Does it matter which blockchain you build your dApp on?
There’s been some discussion around this on CT recently, each pushing their own narrative.
Table of Contents
Open Table of Contents
Methodology
So let’s take a look at some data. For the below analysis I fetched data for the largest dApps in each of the analysed categories (DEX, lending, derivatives) based on its TVL today. I’ll be using TVL, not revenue, as this is easier to quantify. I only chose dApps that did not exist previously. If a dApp had multiple versions, I choce the first version, and in the case that there were multiple versions launched at the same time, I chose the one with higher TVL (example: Thruster V3).

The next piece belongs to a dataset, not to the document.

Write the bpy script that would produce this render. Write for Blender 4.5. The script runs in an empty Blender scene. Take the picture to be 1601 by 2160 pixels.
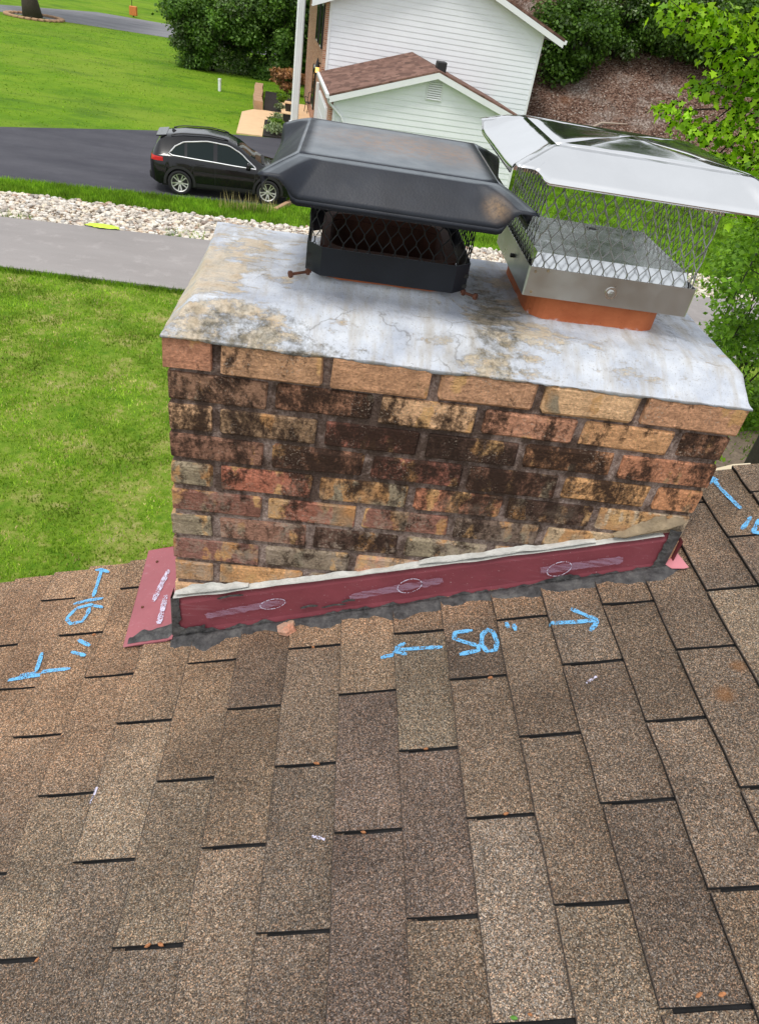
import bpy, bmesh, math, random
import numpy as np
from mathutils import Vector, Matrix, noise as mnoise
R_ = math.radians
rnd = random.Random(7)
sc = bpy.context.scene
col = sc.collection

# ------------------------------------------------------------------ camera
cam_d = bpy.data.cameras.new('camera'); cam = bpy.data.objects.new('camera', cam_d); col.objects.link(cam)
cam_d.sensor_fit = 'VERTICAL'; cam_d.sensor_height = 24.0; cam_d.lens = 24.0 * 1491.0 / 2160.0
cam_d.clip_start = 0.05; cam_d.clip_end = 2000
CAM = (0.29037, -1.21253, 0.63711)
_w = Vector((0.6527, -0.0620, 0.1325)); _th = _w.length
_Rm = Matrix.Rotation(_th, 3, _w.normalized()) @ Matrix(((1, 0, 0), (0, 0, -1), (0, 1, 0)))
right, down, fwd = _Rm[0], _Rm[1], _Rm[2]
M = Matrix.Identity(4)
for i in range(3):
    M[i][0] = right[i]; M[i][1] = -down[i]; M[i][2] = -fwd[i]; M[i][3] = CAM[i]
cam.matrix_world = M
sc.camera = cam

# ------------------------------------------------------------------ world, sun, exposure
SUN_EL, SUN_AZ = 64.0, 215.0      # azimuth measured clockwise from +Y
world = bpy.data.worlds.new('World'); sc.world = world; world.use_nodes = True
wn = world.node_tree.nodes; wl = world.node_tree.links
bg = wn['Background']
sky = wn.new('ShaderNodeTexSky'); sky.sky_type = 'NISHITA'; sky.sun_disc = False
sky.sun_elevation = R_(SUN_EL); sky.sun_rotation = R_(SUN_AZ)
sky.air_density = 1.0; sky.dust_density = 4.0; sky.ozone_density = 1.0
hs = wn.new('ShaderNodeHueSaturation'); hs.inputs['Saturation'].default_value = 0.38; hs.inputs['Value'].default_value = 1.0
wl.new(sky.outputs[0], hs.inputs['Color'])
cloud = wn.new('ShaderNodeMix'); cloud.data_type = 'RGBA'; cloud.inputs[0].default_value = 0.62      # even cloud cover over the whole dome
cloud.inputs[7].default_value = (6.6, 6.8, 7.1, 1)
wl.new(hs.outputs[0], cloud.inputs[6]); wl.new(cloud.outputs[2], bg.inputs['Color'])
bg.inputs['Strength'].default_value = 0.135
sun_d = bpy.data.lights.new('sun', 'SUN'); sun_d.energy = 1.5; sun_d.angle = R_(14); sun_d.color = (1.0, 0.955, 0.89)
sun = bpy.data.objects.new('sun', sun_d); col.objects.link(sun)
sv = Vector((math.sin(R_(SUN_AZ)) * math.cos(R_(SUN_EL)), math.cos(R_(SUN_AZ)) * math.cos(R_(SUN_EL)), math.sin(R_(SUN_EL))))
sun.rotation_euler = sv.to_track_quat('Z', 'Y').to_euler()
sun.location = (0, 0, 30)
sc.view_settings.view_transform = 'Standard'; sc.view_settings.look = 'None'
sc.view_settings.gamma = 1.0; sc.view_settings.exposure = 0.36; sc.view_settings.use_curve_mapping = False

# ------------------------------------------------------------------ helpers
def srgb(r, g, b):
    def f(c):
        c /= 255.0
        return c / 12.92 if c <= 0.04045 else ((c + 0.055) / 1.055) ** 2.4
    return (f(r), f(g), f(b), 1.0)

def tag(o, label=None, cat=None, group=None, kind=None):
    if label: o['label'] = label
    if cat: o['category'] = cat
    if group: o['group'] = group
    if kind: o['kind'] = kind
    return o

def empty(name, loc=(0, 0, 0), rz=0, label=None, cat=None, group=None):
    o = bpy.data.objects.new(name, None); col.objects.link(o)
    o.location = loc; o.rotation_euler = (0, 0, rz); o.empty_display_size = 0.2
    return tag(o, label, cat, group)

def obj(name, verts, faces, m, parent=None, world=True, smooth=False, loc=None):
    """one mesh object; with a parent, world-space verts are shifted into its (unrotated) frame"""
    me = bpy.data.meshes.new(name)
    vs = np.asarray(verts, dtype=float).reshape(-1, 3)
    if parent is not None and world:
        off = Vector((0, 0, 0)); p = parent
        while p is not None:
            off += p.location; p = p.parent
        vs = vs - np.array(off)
    me.from_pydata(vs.tolist(), [], [tuple(int(i) for i in f) for f in faces])
    if smooth: me.shade_smooth()
    o = bpy.data.objects.new(name, me); col.objects.link(o)
    if m is not None: me.materials.append(m)
    if parent is not None: o.parent = parent
    if loc is not None: o.location = loc
    return o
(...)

This was done to avoid bias due to prior history, status, and established distribution channels. In other words, the dApps analysed here are category winners on their respective blockchains with no prior history. Unfortunately, I had to make some minor modifications to the methodology due to data availability issues (e.g. Orca replaced Raydium).
Graphs
Please note that the graphs skip the first 30 days of data.
Blockchain
The above graph shows that there is a significant difference between the TVL of dApps based on the chain on which they are deployed on. A few observations:
- The difference between the chains seems to close as the dApp matures
- The difference between the “best” chain (BSC) and the “worst” chain (Arbitrum One) is ~14x after a year
Please also note that we still don’t have full year’s worth of data for Blast
Category
Here we can see that DEX’s start with the highest TVL but all three categories tend to converge towards more similar TVL over time.
Launch year
One confounding factor in the blockchain data might be the year on which the dApp was launched. In the data set used, Ethereum dApps were launched earliest (on average, Q3/2019) whereas Blast dApps are the newest (Q1/2024). Comparing to market cyclicality, BSC dApps were launched closest to the Nov ‘21 cycle picotop (average Q3/2021). Arbitrum dApps, on the other hand, are closest to the bear bottom of Dec 2022 (avearge Q2/2022). This likely has an impact to the first year performance of dApp TVL.

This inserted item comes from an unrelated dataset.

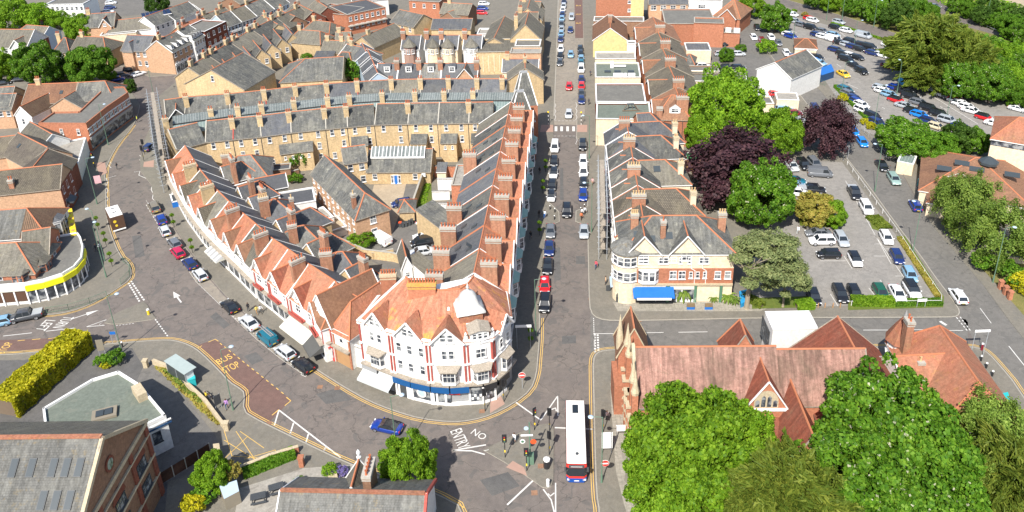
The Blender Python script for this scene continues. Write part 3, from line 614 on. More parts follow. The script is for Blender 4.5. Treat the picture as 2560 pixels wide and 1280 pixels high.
# ------------------------------------------------------------------ vehicles
CARS = {  # L, W, H, belt, hood length, boot length, windscreen rake, rear rake, ride
 'hatchback': (4.1, 1.78, 1.48, .95, .95, .12, .62, .38, .18), 'small hatchback': (3.65, 1.66, 1.5, .96, .75, .08, .55, .28, .17), 'saloon': (4.65, 1.84, 1.44, .93, 1.15, .7, .75, .6, .16), 'estate car': (4.7, 1.84, 1.48, .94, 1.15, .15, .72, .4, .16),
 'SUV': (4.5, 1.9, 1.7, 1.07, 1.1, .1, .55, .3, .24), 'coupe': (4.4, 1.84, 1.34, .88, 1.25, .45, .85, .85, .15), 'people carrier': (4.75, 1.9, 1.78, 1.02, .8, .06, .75, .2, .18), 'van': (5.0, 1.98, 1.98, 1.15, .75, .03, .5, .06, .2), 'small van': (4.3, 1.82, 1.83, 1.08, .75, .03, .5, .06, .2), 'pickup': (5.3, 1.95, 1.8, 1.08, 1.25, 1.6, .55, .25, .3)}
def car_meshes(kind):
 k = ('car', kind)
 if k in _cache: return _cache[k]
 L, W, H, zb, hl, bl, wr, rr, zl = CARS[kind]; hw = W/2; van = 'van' in kind; xr, xf = -L/2, L/2
 zh = zb-.1 if not van else zb-.02; m = MB()
 st = [(xr, .55, zb*.72, .78), (xr+.1, zl+.1, zb*.95 if bl < .3 else zb*.93, .93), (xr+.5, zl, zb, .985), (xr+L*.3, zl, zb, 1), (0, zl, zb, 1), (xf-hl-.15, zl, zb, 1), (xf-hl*.55, zl, zh+.02, .985), (xf-.32, zl, zh-.06, .95), (xf-.08, zl+.08, zh-.2, .84), (xf, .4, zh-.36, .7)]
 rings = []
 for x, z0, z1, f in st:
  y = hw*f; rings.append([(x, -y*.5, z0), (x, -y*.94, z0+.02), (x, -y, z0+(z1-z0)*.35), (x, -y*.985, z1-.16), (x, -y*.9, z1-.02), (x, -y*.45, z1+.025), (x, y*.45, z1+.025), (x, y*.9, z1-.02), (x, y*.985, z1-.16), (x, y, z0+(z1-z0)*.35), (x, y*.94, z0+.02), (x, y*.5, z0)])
 n = 12
 for A, B in zip(rings, rings[1:]):
  for i in range(n-1): m.poly([A[i], A[i+1], B[i+1], B[i]][::-1])
  m.poly([A[n-1], A[0], B[0], B[n-1]][::-1], 1)
 m.poly(rings[0]); m.poly(rings[-1][::-1])
 xc0, xc1 = xr+bl, xf-hl+.1; xt0, xt1 = xc0+rr, xc1-wr
 if kind == 'pickup': xc0, xt0 = xr+bl+.05, xr+bl+.3
 g = MB(); by, ty = hw*.9, hw*.74 if not van else hw*.84; bz, tz = zb-.05, H-.05
 B = [(xc0, -by, bz), (xc1, -by, bz), (xc1, by, bz), (xc0, by, bz)]; T = [(xt0, -ty, tz), (xt1, -ty, tz), (xt1, ty, tz), (xt0, ty, tz)]
 for i in range(4): j = (i+1) % 4; g.poly([B[i], B[j], T[j], T[i]])
 r = MB(); a = .03; zt = H; xs = [xt0-.02, xt0+.25, (xt0+xt1)/2, xt1-.25, xt1+.02]; zz = [tz, zt-.015, zt, zt-.015, tz]
 for i in range(4):
  for sy in (-1, 1):
   q = [(xs[i], 0, zz[i]), (xs[i+1], 0, zz[i+1]), (xs[i+1], sy*ty*.8, zz[i+1]-.01), (xs[i], sy*ty*.8, zz[i]-.01)]; r.poly(q if sy > 0 else q[::-1])
   q = [(xs[i], sy*ty*.8, zz[i]-.01), (xs[i+1], sy*ty*.8, zz[i+1]-.01), (xs[i+1], sy*(ty+a), tz-.05), (xs[i], sy*(ty+a), tz-.05)]; r.poly(q if sy > 0 else q[::-1])
 def pillar(p, q, w):
  p = Vector(p); q = Vector(q); s = 1 if p.y > 0 else -1; o = Vector((0, s*.015, .01)); d = Vector((w, 0, 0)); f = [p+o-d, p+o+d, q+o+d, q+o-d]; r.poly(f if s < 0 else f[::-1])
 for i, w in ((0, .09), (1, .06)):
  for sy in (-1, 1):
   pb = (B[i][0], sy*by, bz); pt = (T[i][0], sy*ty, tz); pillar(pb, pt, w)
   p = Vector(pb); q = Vector(pt); e = Vector((0, -sy*.1, 0)); o = Vector((.012 if i else -.012, 0, 0)); f = [p+o, p+o+e, q+o+e, q+o]; r.poly(f); 
 for sy in (-1, 1): xm = (xc0+xc1)/2-.1; pillar((xm, sy*by, bz), (xm, sy*ty, tz), .05)
 if van:       # blind panel sides behind the cab
  for sy in (-1, 1):
   f = [(xc0-.01, sy*(by+.012), bz), (xc1-1.35, sy*(by+.012), bz), (xt1-.85, sy*(ty+.012), tz), (xt0-.01, sy*(ty+.012), tz)]; r.poly(f if sy < 0 else f[::-1])
  r.poly([(xc0-.012, by, bz), (xc0-.012, -by, bz), (xt0-.012, -ty, tz), (xt0-.012, ty, tz)])
 out = dict(body=m.mesh('body', ['car_paint', 'metal_dark'], True, True), glass=g.mesh('window_glass', 'car_glass'), roof=r.mesh('roof_panel', 'car_paint'))
 if kind == 'pickup': out['bed'] = MB().box((xr+.1, -hw*.88, zb-.03), (xr+bl-.02, hw*.88, zb+.05)).mesh('bed_cover', 'metal_grey')
 wh = MB(); R_ = .32 if kind not in ('SUV', 'pickup') else .38
 def ring(y0, y1, ra, rb, mi):
  for i in range(12):
   t0, t1 = i*math.pi/6, (i+1)*math.pi/6; wh.poly([(ra*math.cos(t0), y0, ra*math.sin(t0)), (ra*math.cos(t1), y0, ra*math.sin(t1)), (rb*math.cos(t1), y1, rb*math.sin(t1)), (rb*math.cos(t0), y1, rb*math.sin(t0))], mi)
 ring(-.1, .1, R_, R_, 0); ring(.1, .11, R_, R_*.68, 0); ring(-.11, -.1, R_*.68, R_, 0); ring(.1, .06, R_*.68, .05, 1); ring(-.06, -.1, .05, R_*.68, 1)
 out['wheel'] = wh.mesh('wheel', ['tyre', 'alloy']); out['R'] = R_
 out['headlight'] = MB().box((-.1, -.17, -.07), (.07, .17, .07)).mesh('headlight', 'headlight'); out['taillight'] = MB().box((-.05, -.14, -.11), (.07, .14, .11)).mesh('taillight', 'taillight')
 out['plate_f'] = MB().box((0, -.26, -.055), (.03, .26, .055)).mesh('number_plate', 'white'); out['plate_r'] = MB().box((-.03, -.26, -.055), (0, .26, .055)).mesh('number_plate', 'paint_yellow')
 out['mirror'] = MB().box((-.07, -.1, -.06), (.07, .1, .07)).mesh('mirror', 'car_paint')
 _cache[k] = out; return out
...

My gut feeling is that market timing is actually more important than the blockchain choice. As an other example, Base (as an ecosystem) has been growing steadily and quickly with its average dApp launch in Q4/2023, coinciding with positive market sentiment at least for 2~3 quarters.
Conclusions
To derive proper conclusions, we should take a more data-heavy approach and inspect the potential impacts of market timing, sentiment, and other factors than just the blockchain. Data indicates a maximum difference of a factor of 15 in dApp TVL after a year, but my gut feeling after pouring over my little data set for a few hours is different. If the blockchain you are on has good access to existing TVL, good connectivity to non-blockchain financial systems (SEPA, SWIFT, cards…), and it has low enough fees & high enough TPS for your use case, go ahead. Depending on what you are building, the ecosystem of other dApps, grant programs, specialised infra, or ecosystem help might be more important than any of the quantitative data shown here.